Tulips got in the way of summer bedding – many were not allowed to die down naturally – they were dug up and were thrown away as soon as they were finished flowering. Parallel to Jekyll’s “bedding out” style was the movement of wild gardening – mirroring the effects of nature championed by Irish gardener, William Robinson. Pavord recounts the fine garden he made at Gravetye, near East Grinstead, Sussex, where he put his principles into practice. His method of planting called “naturalising” is now generally followed. In the early 20th century, Pavord also relates how gardens in the south and east of Ireland were happy hunting grounds for lovers of old-fashioned tulips, some of them descendants of the bulbs that early Huguenots brought with them after the Battle of the Boyne. One such was the old yellow scented Mrs Moon tulip planted by a Mrs Butler in her garden, who sold surplus bulbs at auction.
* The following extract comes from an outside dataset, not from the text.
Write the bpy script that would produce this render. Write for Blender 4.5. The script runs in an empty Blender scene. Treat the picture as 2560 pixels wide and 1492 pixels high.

Many of these old (and odd) tulip specimens have been drawn by contemporary botanical artists such as Mary Dillon whose Black Parrot tulip watercolour is currently part of an exhibition at the National Gallery Ireland which can be viewed online. This exhibition has as its guest curator Patricia Butler whose book Irish Botanical Illustrators & Flower Painters was the inspiration for “Drawn from Nature: Irish Botanical Art”. Butler’s fascination with flowers began in childhood in Wicklow. “My father was passionate about gardening and plants in particular, and more or less every weekend, we were allocated jobs in the garden which could range from helping to lay field pipes and mulching herbaceous borders to planting hundreds of trees. The rule was: no work, no pocket money! While we kicked against this, it did instil in me a passionate love for the natural world.”
How fortunate we are to have Butler’s research on this genre – a resource for armchair gardeners, artists and booklovers alike.